THE PROBLEM >> Retype the data exactly, from its first line to the line containing "from mathutils import Vector, Matrix, noise", including both, and skip any picture.

GIVEN DATA >>
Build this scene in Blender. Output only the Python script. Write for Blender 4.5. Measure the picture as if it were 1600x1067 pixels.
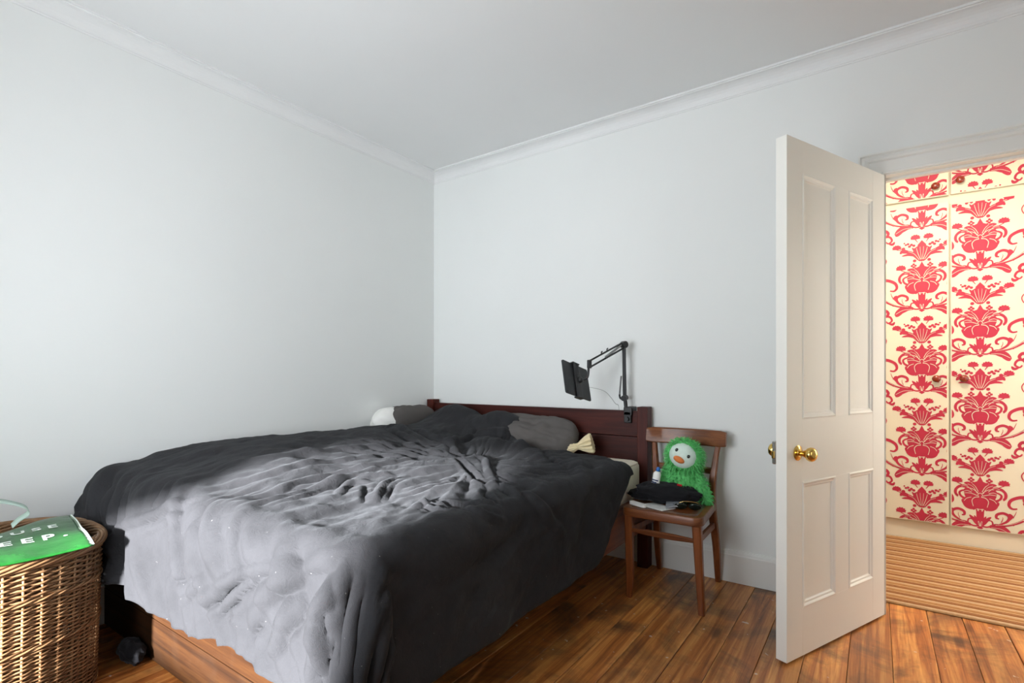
import bpy, bmesh, math, random
import numpy as np
from mathutils import Vector, Matrix, noise

# ------------------------------------------------------------------ scene, camera, light
for o in list(bpy.data.objects):
    bpy.data.objects.remove(o, do_unlink=True)
SC = bpy.context.scene
COL = SC.collection
PI = math.pi
random.seed(4)

CAM_H = 1.12
cam_d = bpy.data.cameras.new('camera')
cam_d.sensor_width = 36.0
cam_d.lens = 808.0 / 1600.0 * 36.0
cam_d.shift_y = 52.5 / 1600.0
cam_d.clip_start = 0.02
cam = bpy.data.objects.new('camera', cam_d)
cam.location = (0, 0, CAM_H)
cam.rotation_euler = (PI / 2, 0, math.radians(35.106))
COL.objects.link(cam)
SC.camera = cam

world = bpy.data.worlds.new('sky_world')
SC.world = world
world.use_nodes = True
wn = world.node_tree
bgn = wn.nodes['Background']
bgn.inputs[0].default_value = (0.72, 0.84, 1.0, 1)
bgn.inputs[1].default_value = 1.2

SC.view_settings.view_transform = 'Standard'
SC.view_settings.look = 'None'
SC.view_settings.gamma = 1
SC.view_settings.use_curve_mapping = False
SC.view_settings.exposure = 0.0
try:
    SC.cycles.max_bounces = 10
    SC.cycles.diffuse_bounces = 6
    SC.cycles.use_denoising = True
except Exception:
    pass


def area(name, loc, target, sx, sy, power, col):
    d = bpy.data.lights.new(name, 'AREA')
    d.shape = 'RECTANGLE'
    d.size = sx
    d.size_y = sy
    d.energy = power
    d.color = col
    o = bpy.data.objects.new(name, d)
    o.location = loc
    v = Vector(target) - Vector(loc)
    o.rotation_euler = v.to_track_quat('-Z', 'Y').to_euler()
    COL.objects.link(o)
    return o


# daylight entering through the window behind the camera and the landing window, plus an added fill
WIN_A = (-2.08, -0.66, 0.31, 2.28)
YF = -0.60
day = area('daylight_window_1', (-1.39, YF - 0.05, 1.45), (-2.15, 3, 2.35), 1.26, 1.55, 52, (0.90, 0.95, 1.0))
WIN_B = (0.35, 1.25, 0.75, 2.1)           # y0, y1, z0, z1 of the added opening in the right-hand wall
door_fill = area('door_fill_light', (1.47, 0.80, 1.42), (0.0, 2.55, 0.6), 0.8, 1.25, 4.2, (1.0, 0.97, 0.92))  # added fill lamp to brighten the door face and the floor beside it
door_fill.data.spread = math.radians(120)
day.data.spread = math.radians(128)
area('daylight_landing', (1.93, 3.75, 1.45), (0.1, 2.5, 0.0), 1.0, 1.7, 22, (1.0, 0.94, 0.84))
sun_d = bpy.data.lights.new('hazy_sun', 'SUN')
sun_d.energy = 60.0
sun_d.angle = math.radians(5)
sun_d.color = (0.97, 0.98, 1.0)
sun = bpy.data.objects.new('hazy_sun', sun_d)
sun.rotation_euler = Vector((-0.27, 1.0, -0.205)).to_track_quat('-Z', 'Y').to_euler()
sun.location = (-2.5, -3.0, 3.5)
COL.objects.link(sun)

# ------------------------------------------------------------------ helpers
WLOC = {}


def tag(o, label=None, cat=None, group=None, kind=None):
    if label: o['label'] = label
    if cat: o['category'] = cat
    if group: o['group'] = group
    if kind: o['kind'] = kind
    return o


def thing(name, loc, label=None, cat=None, group=None, kind=None):
    o = bpy.data.objects.new(name, None)
    o.empty_display_size = 0.1
    o.location = loc
    COL.objects.link(o)
    WLOC[o.name] = Vector(loc)
    return tag(o, label, cat, group, kind)


def obj(name, bm, mat, parent=None, smooth=False, autosmooth=None):
    """bm is in world coordinates; a child is shifted to its parent's origin"""
    if isinstance(bm, bmesh.types.BMesh):
        bmesh.ops.recalc_face_normals(bm, faces=bm.faces[:])
        me = bpy.data.meshes.new(name)
        bm.to_mesh(me)
        bm.free()
    else:
        me = bm
    o = bpy.data.objects.new(name, me)
    COL.objects.link(o)
    off = Vector((0, 0, 0))
    if parent is not None:
        o.parent = parent
        off = WLOC[parent.name]
        me.transform(Matrix.Translation(-off))
    WLOC[o.name] = off
    for m in (mat if isinstance(mat, (list, tuple)) else [mat]):
        me.materials.append(m)
    if smooth or autosmooth is not None:
        me.polygons.foreach_set('use_smooth', [True] * len(me.polygons))
        if autosmooth is not None:
            try:
                me.set_sharp_from_angle(angle=math.radians(autosmooth))
            except Exception:
                pass
    me.update()
    return o


def BM():
    return bmesh.new()


def box(bm, x0, x1, y0, y1, z0, z1, bev=0.0, seg=2, M=None):
    t = bmesh.new() if bev > 0 or M is not None else bm
    vs = [t.verts.new((x, y, z)) for x in (x0, x1) for y in (y0, y1) for z in (z0, z1)]
    for f in ((0, 1, 3, 2), (4, 6, 7, 5), (0, 4, 5, 1), (2, 3, 7, 6), (0, 2, 6, 4), (1, 5, 7, 3)):
        t.faces.new([vs[i] for i in f])
    if t is not bm:
        bmesh.ops.recalc_face_normals(t, faces=t.faces[:])
        if bev > 0:
            bmesh.ops.bevel(t, geom=t.edges[:], offset=bev, segments=seg, affect='EDGES', profile=0.6)
        if M is not None:
            bmesh.ops.transform(t, matrix=M, verts=t.verts[:])
        merge(bm, t)
    return bm


def merge(bm, t):
    mp = {}
    for v in t.verts:
        mp[v] = bm.verts.new(v.co)
    for f in t.faces:
        try:
            bm.faces.new([mp[v] for v in f.verts])
        except ValueError:
            pass
    t.free()


def bx(x0, x1, y0, y1, z0, z1, bev=0.0, seg=2, M=None):
    return box(BM(), x0, x1, y0, y1, z0, z1, bev, seg, M)


def frames(pts):
    pts = [Vector(p) for p in pts]
    out = []
    prev = None
    for i, p in enumerate(pts):
        t = (pts[min(i + 1, len(pts) - 1)] - pts[max(i - 1, 0)]).normalized()
        if prev is None:
            up = Vector((0, 0, 1)) if abs(t.z) < 0.9 else Vector((0, 1, 0))
            n = t.cross(up).normalized()
        else:
            n = (prev - t * prev.dot(t)).normalized()
        prev = n
        out.append((p, t, n, t.cross(n).normalized()))
    return out


def tube(bm, pts, r, sides=8, closed=False, rs=None, cap=True, sq=None):
    """sq=(a,b): elliptical section scale"""
    fr = frames(pts)
    rings = []
    for i, (p, t, n, b) in enumerate(fr):
        rr = rs[i] if rs else r
        a, c = sq if sq else (1, 1)
        rings.append([bm.verts.new(p + n * (rr * a * math.cos(2 * PI * k / sides)) + b * (rr * c * math.sin(2 * PI * k / sides))) for k in range(sides)])
    m = len(rings)
    for i in range(m if closed else m - 1):
        A, B = rings[i], rings[(i + 1) % m]
        for k in range(sides):
            try:
                bm.faces.new((A[k], A[(k + 1) % sides], B[(k + 1) % sides], B[k]))
            except ValueError:
                pass
    if cap and not closed:
        bm.faces.new(rings[0][::-1])
        bm.faces.new(rings[-1])
    return bm


def catmull(pts, n=8, closed=False):
    P = [Vector(p) for p in pts]
    out = []
    m = len(P)
    for i in range(m if closed else m - 1):
        if closed:
            p0, p1, p2, p3 = P[i - 1], P[i], P[(i + 1) % m], P[(i + 2) % m]
        else:
            p0, p1, p2, p3 = P[max(i - 1, 0)], P[i], P[i + 1], P[min(i + 2, m - 1)]
        for k in range(n):
            t = k / n
            out.append(0.5 * ((2 * p1) + (p2 - p0) * t + (2 * p0 - 5 * p1 + 4 * p2 - p3) * t * t + (3 * p1 - p0 - 3 * p2 + p3) * t ** 3))
    if not closed:
        out.append(P[-1].copy())
    return out


def lathe(bm, prof, M, seg=24):
    """prof: list of (r, h); axis = local z of M"""
    rings = []
    for r, h in prof:
        if r < 1e-6:
            rings.append([bm.verts.new(M @ Vector((0, 0, h)))])
        else:
            rings.append([bm.verts.new(M @ Vector((r * math.cos(2 * PI * k / seg), r * math.sin(2 * PI * k / seg), h))) for k in range(seg)])
    for A, B in zip(rings, rings[1:]):
        for k in range(seg):
            k2 = (k + 1) % seg
            if len(A) == 1 and len(B) == 1:
                continue
            if len(A) == 1:
                bm.faces.new((A[0], B[k], B[k2]))
            elif len(B) == 1:
                bm.faces.new((A[k], B[0], A[k2]))
            else:
                bm.faces.new((A[k], B[k], B[k2], A[k2]))
    return bm


def axis_matrix(loc, z, x=None):
    z = Vector(z).normalized()
    x = Vector(x) if x is not None else (Vector((1, 0, 0)) if abs(z.x) < 0.9 else Vector((0, 1, 0)))
    x = (x - z * x.dot(z)).normalized()
    y = z.cross(x)
    M = Matrix((x, y, z)).transposed().to_4x4()
    M.translation = Vector(loc)
    return M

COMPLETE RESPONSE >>
Build this scene in Blender. Output only the Python script. Write for Blender 4.5. Measure the picture as if it were 1600x1067 pixels.
import bpy, bmesh, math, random
import numpy as np
from mathutils import Vector, Matrix, noise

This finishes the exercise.